Assumendo la presidenza della Commissione Europea, dopo aver girato tutte le capitali, Jacques Delors, la cui coerenza di convinzioni è unanimemente riconosciuta, aprì immediatamente il tempo del dialogo e, in primo luogo, del dialogo sociale europeo. Si trattò, oltre allo stesso dialogo regolare con gli attori sociali, caratterizzato anche da una certa complicità con i sindacati secondo Jean-Pierre Bobichon, della “Carta comunitaria dei diritti fondamentali dei lavoratori” presentata a Stoccolma ai membri della Confederazione Europea dei Sindacati nel 1988, 12 anni prima della Carta dei Diritti Fondamentali dei Cittadini.
Ma i capi di Stato, che in realtà sono sempre stati più propensi a favorire una governance intergovernativa dell’UE, presero l’abitudine di scegliere un presidente della Commissione, poi un presidente del Consiglio Europeo, che non facesse loro ombra. Il che, come vediamo oggi, indebolisce ulteriormente la governance e l’autonomia dell’Europa. La lotta per il nuovo presidente della Commissione europea fu fin dall’inizio dura. Così pensarono, accettando la candidatura di Jacques Delors, che pur essendo socialista, aveva pur sempre rilanciato l’economia francese con una politica di rigore coraggiosa e impopolare. Ma, fin dall’inizio, come ha appena ricordato in un bellissimo omaggio il suo ex stretto collaboratore Riccardo Perissich, “i primi scambi rivelarono ai suoi interlocutori europei certi tratti di carattere talora scomodi. Si capì subito subito che il Il viaggio del nuovo presidente non sarà un fiume lungo e tranquillo. Questo valeva per i responsabili delle capitali e per chi, come me, lavorava alla Commissione a Bruxelles. Nessuno, infatti, era abituato a un presidente che iniziasse il suo mandato con una strategia articolata” (in Telos.eu).
Certo, doveva portare a termine il progetto del mercato europeo e alcuni, tra i suoi amici politici, lo accusarono poi ingiustamente di essere diventato il presidente dell’Europa mercantile. Tuttavia, come amava sottolineare, “del mercato nessuno si innamora”.

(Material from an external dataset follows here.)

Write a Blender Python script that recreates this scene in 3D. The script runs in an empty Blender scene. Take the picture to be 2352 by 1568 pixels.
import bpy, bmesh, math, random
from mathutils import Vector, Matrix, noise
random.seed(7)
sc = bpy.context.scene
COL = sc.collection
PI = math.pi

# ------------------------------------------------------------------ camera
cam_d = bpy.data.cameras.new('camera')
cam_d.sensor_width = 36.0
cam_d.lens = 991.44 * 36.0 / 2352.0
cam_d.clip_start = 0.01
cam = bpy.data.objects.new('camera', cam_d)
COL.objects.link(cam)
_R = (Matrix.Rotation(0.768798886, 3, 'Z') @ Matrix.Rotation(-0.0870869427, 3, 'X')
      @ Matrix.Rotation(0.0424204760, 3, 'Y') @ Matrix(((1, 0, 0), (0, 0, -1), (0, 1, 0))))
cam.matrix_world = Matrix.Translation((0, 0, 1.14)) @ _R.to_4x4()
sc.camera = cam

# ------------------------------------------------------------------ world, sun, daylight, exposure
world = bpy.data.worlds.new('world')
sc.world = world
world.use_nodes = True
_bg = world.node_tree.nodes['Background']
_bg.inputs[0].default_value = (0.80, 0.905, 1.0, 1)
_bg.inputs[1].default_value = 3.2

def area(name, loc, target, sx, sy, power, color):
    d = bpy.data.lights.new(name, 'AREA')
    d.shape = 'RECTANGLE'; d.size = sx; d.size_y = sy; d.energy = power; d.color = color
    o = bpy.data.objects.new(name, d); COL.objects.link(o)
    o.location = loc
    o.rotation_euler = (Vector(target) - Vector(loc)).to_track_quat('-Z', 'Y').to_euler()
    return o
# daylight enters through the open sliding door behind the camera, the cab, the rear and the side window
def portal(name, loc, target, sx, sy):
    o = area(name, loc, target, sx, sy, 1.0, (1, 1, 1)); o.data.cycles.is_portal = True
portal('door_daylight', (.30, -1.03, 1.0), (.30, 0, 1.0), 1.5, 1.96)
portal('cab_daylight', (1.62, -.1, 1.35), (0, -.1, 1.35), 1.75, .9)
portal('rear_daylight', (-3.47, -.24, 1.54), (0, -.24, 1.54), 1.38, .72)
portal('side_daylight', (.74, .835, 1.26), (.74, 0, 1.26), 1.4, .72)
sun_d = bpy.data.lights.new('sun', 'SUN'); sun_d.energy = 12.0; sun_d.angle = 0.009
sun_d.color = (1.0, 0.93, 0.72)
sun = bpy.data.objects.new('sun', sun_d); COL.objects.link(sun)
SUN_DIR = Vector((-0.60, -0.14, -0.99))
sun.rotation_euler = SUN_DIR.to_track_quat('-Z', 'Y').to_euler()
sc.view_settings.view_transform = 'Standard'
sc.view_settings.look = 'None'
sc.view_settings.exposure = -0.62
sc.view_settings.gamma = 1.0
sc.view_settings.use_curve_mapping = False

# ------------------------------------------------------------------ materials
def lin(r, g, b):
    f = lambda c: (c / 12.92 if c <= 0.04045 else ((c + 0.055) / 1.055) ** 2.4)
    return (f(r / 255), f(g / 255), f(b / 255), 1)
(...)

Poi fu la volta dell’“Atto unico”, poi del Trattato di Maastricht del 1992, che riconobbero, tra l’altro, il posto delle regioni e dei territori. Dopo la lotta contro le ingiustizie sociali, non si poteva più trascurare le persone, le ingiustizie e gli squilibri territoriali. Si trattava della politica regionale, che con i successivi allargamenti divenne la più importante dal punto di vista finanziario, insieme alla politica agricola. Questo fu fatto sempre d’intesa con il Comitato economico e sociale europeo, nonché con il Parlamento europeo, poi successivamente con il Comitato delle regioni dell’UE.
Dopo l’Irlanda, e prima della Polonia e di altri, Spagna e Portogallo hanno beneficiato in modo spettacolare di questa nuova politica regionale. Ovunque ci sono opere e cartelli che indicano l’intervento del FESR. Era necessario aiutare le regioni più povere o emarginate, anche d’oltremare. Fu un successo immenso, riscontrabile in tutta Europa. Delors aveva voluto fin dall’inizio essere tanto pragmatico quanto visionario, e lo fu. È questo pragmatismo che Helmut Kohl gli riconobbe quando decise di sostenere immediatamente la riunificazione della Germania dopo la caduta del Muro di Berlino.

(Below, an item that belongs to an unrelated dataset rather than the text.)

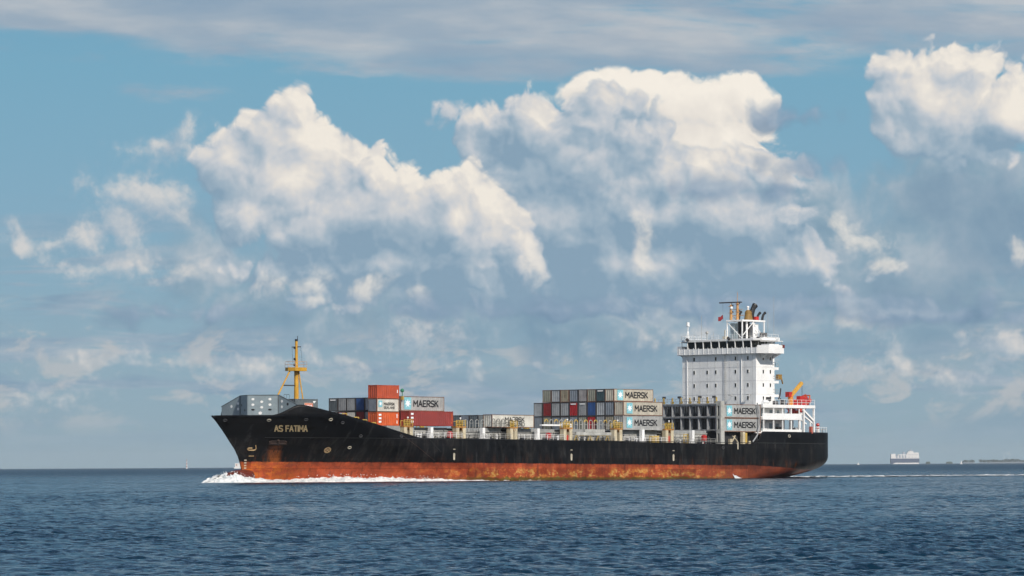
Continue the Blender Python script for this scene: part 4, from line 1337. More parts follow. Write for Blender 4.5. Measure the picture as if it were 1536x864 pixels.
b = MB().tube((-46, -9.75, 29.85), (-46, -9.75, 33.0), 0.14, 0.10, 7)
b.bar((-46.7, -9.75, 29.85), (-46.1, -9.75, 32.0), 0.08).bar((-45.3, -9.75, 29.85), (-45.9, -9.75, 32.0), 0.08).bar((-46, -10.5, 29.85), (-46, -9.8, 32.0), 0.08)
b.box(-46.3, -45.7, -10.05, -9.45, 33.0, 33.15).tube((-46, -9.75, 33.15), (-46, -9.75, 33.9), 0.38, 0.34, 10)
b.build('satellite_dome', WHITE_CLEAN, WH)
MB().tube((-45.6, -4.0, 29.85), (-45.6, -4.0, 31.2), 0.10, n=6).sphere((-45.6, -4.0, 31.5), 0.34, 9, 6).build('satellite_dome', RAIL, WH)
MB().box(-46.2, -45.3, 0.6, 1.5, 29.85, 30.6).bar((-45.7, 1.0, 30.6), (-45.7, 1.0, 32.0), 0.2).build('compass_binnacle', paint('pale_cream', (0.6, 0.55, 0.45), 0.5), WH)
for x, y in ((-44.5, -8.4), (-44.5, 3.2), (-46.5, 9.8)):
    MB().tube((x, y, 29.9), (x + 0.5, y, 30.2), 0.32, 0.32, 8).build('searchlight', RAIL_DARK, WH)

# funnel, its frame and the radar masts on top
FN = empty('funnel', None, None); FN.parent = SHIP
MB().box(-57.6, -49.9, -2.3, 2.3, 33.95, 34.3).build('platform', WHITE, FN)
MB().box(-53.9, -52.3, -0.9, 1.0, 29.6, 33.94).build('uptake', BLACK, FN)
MB().box(-56.2, -54.7, -0.6, 1.5, 30.6, 33.5).build('uptake_house', WHITE_CLEAN, FN)
MB().tube((-52.4, 1.45, 29.6), (-52.4, 1.45, 33.9), 0.22, n=8).tube((-54.6, 1.6, 29.6), (-54.6, 1.6, 33.9), 0.28, n=8).build('steam_pipe', WHITE, FN)
for x, y in ((-50.1, -2.1), (-50.1, 2.1), (-53.8, 2.1), (-57.4, -2.1), (-57.4, 2.1), (-53.8, -2.1)): MB().bar((x, y, 29.6), (x, y, 33.95), 0.22).build('platform_leg', WHITE, FN)
for (p0, p1) in (((-50.1, 2.1, 30.8), (-53.8, 2.1, 33.8)), ((-53.8, 2.1, 33.6), (-57.4, 2.1, 30.6)), ((-57.4, 2.1, 31.6), (-53.8, 2.1, 31.6)), ((-57.4, 2.1, 30.2), (-57.4, -2.1, 33.5)), ((-50.1, -2.1, 33.8), (-50.1, 2.1, 30.2))): MB().bar(p0, p1, 0.13).build('platform_brace', WHITE, FN)
b = MB().box(-51.6, -50.3, -1.4, -0.4, 30.0, 33.6)
b.build('switch_cabinet', SLATE, FN)
MB().box(-58.0, -52.6, 2.5, 6.0, 29.6, 30.5).build('casing_top', WHITE, FN)
b = MB()
for x in (-55.2, -56.0, -56.8): b.prism([(x - .3, 30.5), (x + .3, 30.5), (x + .05, 31.6), (x - .3, 31.6)], 'y', 2.8, 3.2)
b.build('cowl_vent', DARK, FN)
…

Poi c’è stata l’ambiziosa – e troppo veloce? – politica di integrazione dei “nuovi arrivati”. È tuttavia questa luminosa visione dell’Europa verrà convalidata il 31 dicembre 1992 con la rimozione degli ostacoli alla libera circolazione delle merci, dei servizi, dei capitali e, soprattutto, delle persone, prima dell’adozione della moneta unica da parte di un numero crescente di paesi UE.
Fu pragmatico, quindi, Jacques Delors: un uomo capace di ascoltare, che conosceva le opportunità e le difficoltà derivanti dalla grande diversità, ma anche dalla grande ricchezza delle identità europee. Era diventato un costruttore del pensiero europeo e della progressiva costruzione di questa identità. È un’identità condivisa e aperta, che non rifiuta quelle degli altri, ma al contrario accoglie in Europa anche culture regionali e minoritarie. Un’identità molteplice, che è quella dei giovani e delle nuove generazioni, dei popoli e di questa sorta di Federazione di Stati-Nazione e Regioni che lui amava, e che capiva più di tanti altri, lui uomo delle convinzioni, uomo dei compromessi. Quest’ultima qualità, però, non è proprio la prima qualità dei suoi concittadini francesi!
Mentre viviamo in un periodo particolarmente “complesso”, secondo il filosofo Edgar Morin, e perfino pericoloso, vale la pena ricordare che anche Jacques Delors si batté per un’Europa sovrana e non allineata, e più orientata al vicinato mediterraneo e africano.
Come ricorda Bernard Poignant, un altro dei suoi più stretti amici politici, Jacques Delors fu una delle rare personalità a conoscere le parole dell’Inno alla gioia, questa poesia di Schiller del 1785, musicata da Beethoven nella sua nona sinfonia.
Grande momento di emozione quando l’inno europeo è risuonato al termine della cerimonia di omaggio presieduta il 5 gennaio, nel magnifico cortile dell’Hôtel des Invalides, dal presidente della Repubblica francese Emmanuel Macron e preparata con Martine Aubry, sindaca di Lille, figlia dell’uomo che, da quel momento in poi, potrà essere considerato uno dei più grandi uomini – forse il più grande? – della storia dell’Unione Europea. Lasciamo che la Storia ce lo confermi, ma la mia convinzione me la sono fatta.
Infine, una testimonianza più personale: qualche tempo dopo il suo insediamento a Bruxelles, Jacques Delors aveva accettato di continuare a partecipare ai tradizionali “Incontri di Lorient” in Bretagna, su invito di quelli che allora venivano chiamati i “trans-courant” del PS e di cui ho fatto modestamente parte. Avevo potuto così fare in modo di essere al suo fianco, per due anni consecutivi, perché non voleva un posto riservato e prioritario. A differenza di molte personalità e non solo dei politici del momento, ministri e futuri ministri, francesi e stranieri, e non di secondo piano, lui è stato l’unica personalità a restare dall’inizio alla fine, ad ascoltare e seguire il nostro lavoro tutto il giorno e dall’inizio alla fine, senza voler essere davanti sul palco…e questo nonostante un’agenda molto più gravosa. Me lo ha appena confermato Jean-Pierre Bobichon: Jacques Delors, l’umanista cristiano-socialista europeo, era anche questo.